Yo, a la espera de acontecimientos,
me rapé la cabeza antes de que la quimio empezara, respetando mi barba. He
venido observando todas las mañanas, en ese examen minucioso que uno se hace ante
el espejo del cuarto de baño, mi pelambrera. Durante las dos primeras semanas
posteriores al comienzo de la quimio, mis pelos seguían sanos. En la tercera
semana, que culmina hoy, empecé a notar algo anormal: mi cabello no caía, pero
se adelgazaba. Si los pelos de cabeza y barba habían venido formando una suerte
de bosque tupido, llegó un momento desde el que más y más empezaron a parecer los
árboles carbonizados de un bosque después de un gran incendio, troncos negros y
famélicos, en eso fue quedándose todo. Y desde ayer esos árboles quemados han
empezado a caerse también.
Uno observa estos acontecimientos
con curiosidad, pero no puede evitar sobrecogerse un poco. “Diablos”, piensas, “si
todo eso está pasando por fuera, qué no estará pasando por dentro”. Y al ver
cómo empieza a aparecer, por detrás de tu barba agonizante, esa quijada tuya
que ya habías olvidado, hasta te conmueves.

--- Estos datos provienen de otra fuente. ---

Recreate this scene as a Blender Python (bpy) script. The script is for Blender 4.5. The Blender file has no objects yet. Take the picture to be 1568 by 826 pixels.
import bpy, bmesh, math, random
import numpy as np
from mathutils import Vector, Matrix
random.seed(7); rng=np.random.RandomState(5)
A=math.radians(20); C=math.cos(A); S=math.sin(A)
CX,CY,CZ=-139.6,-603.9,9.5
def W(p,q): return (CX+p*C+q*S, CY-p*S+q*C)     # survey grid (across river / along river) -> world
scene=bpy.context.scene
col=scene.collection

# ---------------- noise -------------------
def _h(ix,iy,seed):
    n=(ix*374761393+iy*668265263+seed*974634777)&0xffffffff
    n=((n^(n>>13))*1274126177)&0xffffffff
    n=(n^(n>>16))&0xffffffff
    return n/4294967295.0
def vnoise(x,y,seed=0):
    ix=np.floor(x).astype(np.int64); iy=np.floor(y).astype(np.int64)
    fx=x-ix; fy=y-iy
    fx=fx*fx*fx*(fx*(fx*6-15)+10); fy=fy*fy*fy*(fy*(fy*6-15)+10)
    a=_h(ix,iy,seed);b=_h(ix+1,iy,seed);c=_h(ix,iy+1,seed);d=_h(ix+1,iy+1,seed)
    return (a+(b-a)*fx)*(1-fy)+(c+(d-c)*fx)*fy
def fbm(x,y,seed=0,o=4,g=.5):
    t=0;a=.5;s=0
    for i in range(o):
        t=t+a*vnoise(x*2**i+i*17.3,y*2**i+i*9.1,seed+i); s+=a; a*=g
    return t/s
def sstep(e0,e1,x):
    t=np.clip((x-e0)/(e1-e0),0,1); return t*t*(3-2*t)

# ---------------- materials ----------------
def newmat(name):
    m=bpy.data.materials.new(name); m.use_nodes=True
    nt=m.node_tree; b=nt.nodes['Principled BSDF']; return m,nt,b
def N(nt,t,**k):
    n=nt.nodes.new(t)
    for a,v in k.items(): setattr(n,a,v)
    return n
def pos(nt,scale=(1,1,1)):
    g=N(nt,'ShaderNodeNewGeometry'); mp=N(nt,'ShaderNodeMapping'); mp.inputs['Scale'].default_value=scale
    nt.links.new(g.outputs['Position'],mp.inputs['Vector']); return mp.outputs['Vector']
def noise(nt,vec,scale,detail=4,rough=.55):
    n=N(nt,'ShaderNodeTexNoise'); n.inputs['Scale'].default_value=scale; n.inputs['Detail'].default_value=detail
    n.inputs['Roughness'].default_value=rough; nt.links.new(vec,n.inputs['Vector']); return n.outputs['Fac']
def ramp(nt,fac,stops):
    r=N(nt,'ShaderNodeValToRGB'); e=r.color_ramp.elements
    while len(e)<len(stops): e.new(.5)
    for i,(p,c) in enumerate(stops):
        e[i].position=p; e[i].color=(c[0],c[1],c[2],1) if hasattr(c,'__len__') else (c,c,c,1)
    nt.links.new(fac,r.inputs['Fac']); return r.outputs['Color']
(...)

Te consuela acordarte de los monjes
que permanecen rapados durante toda su vida, en un gesto bien visible de
renunciación, de desapego respecto a las glorias y vanidades del mundo. Leones
desmelenados, eso es lo que quieren ser los padres cartujos o los monjes
budistas, rapados todos voluntariamente en manifestación del camino que han
elegido. “Todo sea por la salvación”, quizá piensen ellos. “Todo sea por la
curación”, piensas tú, que viene a ser lo mismo.
Ahora, cuando sales a la calle,
te calas aquel sombrero Panamá que te compraste hace muchos años en Ecuador y
que nunca habías usado, o una gorrita de tela ligera, para que te protejan del
Sol sin calentarte demasiado una cabeza que, por otra parte, quieres mantener
lúcida, fría, hasta distante de todas tus pequeñas miserias.
Una cabeza alopécica que te
observe a ti mismo con fría curiosidad, no exenta de humor. Que te considere un
fenómeno digno de ser observado, nada más.
Eso es lo que tú quieres que haga, y
hasta el momento lo estás consiguiendo.